Cornell’s arXiv preprint server – developed by Info Sci’s Paul Ginsparg – has experienced a flood of research papers in the last few weeks following tantalizing evidence of a possibly new elementary particle discovered at the Large Hadron Collider (LHC) near Geneva, Switzerland.
According to Ginsparg’s data, which serves as the basis for the Nature article, 150 research manuscripts on the hypothetical particle have been posted on arXiv since December 15. That’s when officials at CERN – the lab that hosts the LHC – announced they saw “hints” of a new bosom particle. Although the statistical significance of LHC’s findings is low, that hasn’t deterred theoretical physicists from cranking out papers aimed at analyzing LHC’s data.
From the Nature article:
The influx of articles dwarfs two previous events that excited theorists, says Paul Ginsparg, a physicist at Cornell University in Ithaca, New York, who founded arXiv. One wave of manuscripts followed the controversial announcement that neutrinos could travel faster than light, as spotted by the Italy-based experiment OPERA in 2011; another came after the discovery of gravitational waves using the South Pole-based BICEP2 telescope in 2014. Neither of those claims held up after scrutiny.

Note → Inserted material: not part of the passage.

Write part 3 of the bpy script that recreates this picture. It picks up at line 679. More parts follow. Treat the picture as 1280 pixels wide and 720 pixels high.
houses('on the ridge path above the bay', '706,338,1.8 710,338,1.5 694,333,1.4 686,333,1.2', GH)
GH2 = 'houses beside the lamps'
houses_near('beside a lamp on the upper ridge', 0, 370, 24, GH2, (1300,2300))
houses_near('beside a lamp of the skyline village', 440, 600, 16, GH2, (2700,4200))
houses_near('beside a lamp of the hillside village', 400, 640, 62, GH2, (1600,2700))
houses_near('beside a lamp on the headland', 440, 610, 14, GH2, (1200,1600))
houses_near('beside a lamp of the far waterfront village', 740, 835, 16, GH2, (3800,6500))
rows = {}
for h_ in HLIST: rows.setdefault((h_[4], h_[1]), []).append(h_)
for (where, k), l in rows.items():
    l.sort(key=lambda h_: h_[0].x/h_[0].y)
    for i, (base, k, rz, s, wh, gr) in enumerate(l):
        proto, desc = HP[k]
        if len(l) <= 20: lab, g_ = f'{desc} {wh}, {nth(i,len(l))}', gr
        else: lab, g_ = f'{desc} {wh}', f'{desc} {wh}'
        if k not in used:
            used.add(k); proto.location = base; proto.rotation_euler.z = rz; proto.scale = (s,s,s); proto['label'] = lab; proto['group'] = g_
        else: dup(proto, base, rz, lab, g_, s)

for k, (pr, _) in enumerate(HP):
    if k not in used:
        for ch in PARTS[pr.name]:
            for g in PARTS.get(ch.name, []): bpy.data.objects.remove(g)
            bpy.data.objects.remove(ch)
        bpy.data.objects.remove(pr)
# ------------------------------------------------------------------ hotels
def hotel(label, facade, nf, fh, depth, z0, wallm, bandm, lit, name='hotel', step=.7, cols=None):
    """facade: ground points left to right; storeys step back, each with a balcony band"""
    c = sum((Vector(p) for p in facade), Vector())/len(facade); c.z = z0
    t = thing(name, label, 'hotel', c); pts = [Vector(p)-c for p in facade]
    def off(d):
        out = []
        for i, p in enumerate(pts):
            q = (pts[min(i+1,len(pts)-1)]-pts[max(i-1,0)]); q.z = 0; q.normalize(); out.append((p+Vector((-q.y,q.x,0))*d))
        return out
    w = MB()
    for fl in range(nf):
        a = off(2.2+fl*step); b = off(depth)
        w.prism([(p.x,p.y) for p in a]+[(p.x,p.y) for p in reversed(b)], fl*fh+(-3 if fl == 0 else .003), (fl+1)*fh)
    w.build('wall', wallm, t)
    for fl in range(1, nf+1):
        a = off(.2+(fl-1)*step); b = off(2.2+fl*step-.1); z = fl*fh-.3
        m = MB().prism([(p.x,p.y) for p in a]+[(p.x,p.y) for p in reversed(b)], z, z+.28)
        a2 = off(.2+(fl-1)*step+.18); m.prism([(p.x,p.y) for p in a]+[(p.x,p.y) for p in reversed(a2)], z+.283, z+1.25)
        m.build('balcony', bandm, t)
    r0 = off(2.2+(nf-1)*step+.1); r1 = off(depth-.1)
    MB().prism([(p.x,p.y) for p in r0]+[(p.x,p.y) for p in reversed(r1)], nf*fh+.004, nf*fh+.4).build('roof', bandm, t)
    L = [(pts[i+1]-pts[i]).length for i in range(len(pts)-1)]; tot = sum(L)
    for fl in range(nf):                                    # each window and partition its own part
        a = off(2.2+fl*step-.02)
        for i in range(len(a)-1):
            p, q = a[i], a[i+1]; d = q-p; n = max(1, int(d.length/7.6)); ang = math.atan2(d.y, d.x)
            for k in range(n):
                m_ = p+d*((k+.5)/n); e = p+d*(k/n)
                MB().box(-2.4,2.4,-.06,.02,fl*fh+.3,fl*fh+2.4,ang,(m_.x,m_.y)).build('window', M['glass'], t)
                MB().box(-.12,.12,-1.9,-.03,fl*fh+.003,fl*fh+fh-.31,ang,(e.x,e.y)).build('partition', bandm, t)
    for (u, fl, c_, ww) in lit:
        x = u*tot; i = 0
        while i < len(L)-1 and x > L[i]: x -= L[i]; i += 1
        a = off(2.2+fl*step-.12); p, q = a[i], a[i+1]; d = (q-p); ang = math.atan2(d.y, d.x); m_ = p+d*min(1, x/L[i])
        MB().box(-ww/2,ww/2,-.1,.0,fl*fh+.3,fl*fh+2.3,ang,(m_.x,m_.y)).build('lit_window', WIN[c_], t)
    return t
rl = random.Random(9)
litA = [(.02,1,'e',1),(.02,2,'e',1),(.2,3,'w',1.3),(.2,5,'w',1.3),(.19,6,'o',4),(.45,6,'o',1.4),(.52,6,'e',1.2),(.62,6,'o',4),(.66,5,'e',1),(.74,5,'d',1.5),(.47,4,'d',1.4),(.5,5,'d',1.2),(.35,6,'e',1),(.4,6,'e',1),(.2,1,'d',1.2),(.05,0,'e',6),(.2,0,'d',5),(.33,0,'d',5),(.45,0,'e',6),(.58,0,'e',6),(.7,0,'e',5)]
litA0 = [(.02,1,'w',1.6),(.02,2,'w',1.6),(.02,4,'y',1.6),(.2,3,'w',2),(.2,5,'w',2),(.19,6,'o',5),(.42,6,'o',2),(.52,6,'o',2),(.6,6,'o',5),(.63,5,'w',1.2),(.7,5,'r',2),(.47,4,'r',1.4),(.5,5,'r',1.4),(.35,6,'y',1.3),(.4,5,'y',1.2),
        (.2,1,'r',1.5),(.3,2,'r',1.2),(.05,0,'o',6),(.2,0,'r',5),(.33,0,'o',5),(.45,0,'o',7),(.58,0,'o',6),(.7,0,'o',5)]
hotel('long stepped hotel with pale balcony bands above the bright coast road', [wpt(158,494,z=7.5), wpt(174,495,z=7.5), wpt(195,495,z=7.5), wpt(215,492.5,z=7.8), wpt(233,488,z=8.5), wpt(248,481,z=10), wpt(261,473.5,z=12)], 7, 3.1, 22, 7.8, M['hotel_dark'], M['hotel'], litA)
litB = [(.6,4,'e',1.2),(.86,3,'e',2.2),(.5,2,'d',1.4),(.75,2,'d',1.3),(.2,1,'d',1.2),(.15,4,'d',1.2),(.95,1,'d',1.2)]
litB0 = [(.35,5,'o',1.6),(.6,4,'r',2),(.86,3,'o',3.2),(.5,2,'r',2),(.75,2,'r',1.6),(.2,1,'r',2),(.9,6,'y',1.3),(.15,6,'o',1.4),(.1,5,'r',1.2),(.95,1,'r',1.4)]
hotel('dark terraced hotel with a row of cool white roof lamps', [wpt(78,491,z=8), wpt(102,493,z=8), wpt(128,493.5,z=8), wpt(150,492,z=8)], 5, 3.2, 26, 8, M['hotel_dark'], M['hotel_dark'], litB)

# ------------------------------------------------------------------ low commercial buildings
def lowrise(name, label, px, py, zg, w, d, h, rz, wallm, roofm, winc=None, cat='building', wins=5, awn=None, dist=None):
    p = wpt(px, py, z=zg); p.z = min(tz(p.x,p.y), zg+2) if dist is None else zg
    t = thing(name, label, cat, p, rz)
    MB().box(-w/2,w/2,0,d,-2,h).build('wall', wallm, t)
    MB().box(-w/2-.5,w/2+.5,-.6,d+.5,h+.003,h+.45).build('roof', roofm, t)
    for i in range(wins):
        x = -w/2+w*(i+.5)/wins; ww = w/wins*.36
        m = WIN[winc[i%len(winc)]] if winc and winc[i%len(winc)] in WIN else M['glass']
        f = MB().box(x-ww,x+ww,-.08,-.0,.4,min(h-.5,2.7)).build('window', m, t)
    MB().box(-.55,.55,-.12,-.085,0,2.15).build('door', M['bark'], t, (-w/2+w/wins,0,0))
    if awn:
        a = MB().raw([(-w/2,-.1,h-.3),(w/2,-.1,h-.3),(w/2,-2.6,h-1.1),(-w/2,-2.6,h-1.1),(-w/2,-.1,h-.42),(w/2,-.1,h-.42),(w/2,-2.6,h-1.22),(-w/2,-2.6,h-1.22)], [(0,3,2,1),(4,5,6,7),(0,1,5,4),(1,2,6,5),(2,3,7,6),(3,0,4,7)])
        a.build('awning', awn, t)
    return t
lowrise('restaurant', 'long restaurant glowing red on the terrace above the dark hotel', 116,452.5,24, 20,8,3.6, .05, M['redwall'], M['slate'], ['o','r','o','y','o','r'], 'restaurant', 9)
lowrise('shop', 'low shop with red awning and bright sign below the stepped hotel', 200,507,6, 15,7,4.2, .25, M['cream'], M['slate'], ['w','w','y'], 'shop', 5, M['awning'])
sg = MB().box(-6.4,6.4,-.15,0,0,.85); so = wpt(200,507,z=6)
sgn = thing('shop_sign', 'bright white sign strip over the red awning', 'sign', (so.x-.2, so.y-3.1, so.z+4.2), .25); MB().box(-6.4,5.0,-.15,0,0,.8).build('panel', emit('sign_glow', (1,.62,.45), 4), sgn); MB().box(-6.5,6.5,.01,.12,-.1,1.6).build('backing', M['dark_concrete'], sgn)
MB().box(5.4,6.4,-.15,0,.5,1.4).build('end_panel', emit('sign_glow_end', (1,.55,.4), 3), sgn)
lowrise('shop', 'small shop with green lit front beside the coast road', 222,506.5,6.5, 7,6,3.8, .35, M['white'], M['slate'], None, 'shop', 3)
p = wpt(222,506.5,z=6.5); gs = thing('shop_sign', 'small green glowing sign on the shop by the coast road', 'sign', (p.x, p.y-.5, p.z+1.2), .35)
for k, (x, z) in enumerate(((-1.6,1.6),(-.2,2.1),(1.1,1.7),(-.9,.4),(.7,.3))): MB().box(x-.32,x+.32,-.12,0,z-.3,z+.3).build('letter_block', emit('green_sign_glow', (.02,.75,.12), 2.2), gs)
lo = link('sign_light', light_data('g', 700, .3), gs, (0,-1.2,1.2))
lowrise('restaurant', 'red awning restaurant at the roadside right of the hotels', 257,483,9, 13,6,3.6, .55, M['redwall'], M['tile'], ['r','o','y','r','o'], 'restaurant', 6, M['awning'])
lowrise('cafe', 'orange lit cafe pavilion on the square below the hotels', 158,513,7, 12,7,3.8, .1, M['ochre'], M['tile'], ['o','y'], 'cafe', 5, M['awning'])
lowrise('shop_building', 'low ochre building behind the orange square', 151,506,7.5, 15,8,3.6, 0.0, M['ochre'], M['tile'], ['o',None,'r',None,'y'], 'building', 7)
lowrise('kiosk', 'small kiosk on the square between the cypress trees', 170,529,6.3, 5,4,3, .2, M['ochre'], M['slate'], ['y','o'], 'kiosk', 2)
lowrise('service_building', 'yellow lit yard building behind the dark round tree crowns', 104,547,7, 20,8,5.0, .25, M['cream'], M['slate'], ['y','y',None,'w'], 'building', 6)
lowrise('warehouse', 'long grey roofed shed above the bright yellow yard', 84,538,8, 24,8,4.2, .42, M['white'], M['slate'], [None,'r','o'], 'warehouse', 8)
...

It is all the more remarkable in that, unlike the earlier cases, the particle claims from the LHC have not yet been put into writing. “This is all based on the live webcast from the CERN event,” Ginsparg says. Submissions to arXiv made after 16.00 US Eastern Standard Time each day do not appear until the following day — a cut-off time set by arXiv’s operators — and the timing of the submissions shows that physicists are rushing to e-mail in their papers just before this deadline, Ginsparg adds.
Online for more than 20 years, arXiv is an open-access service that allows scientists from across various fields to share research before it’s formally published. Last year, arXiv hit 1 million submissions.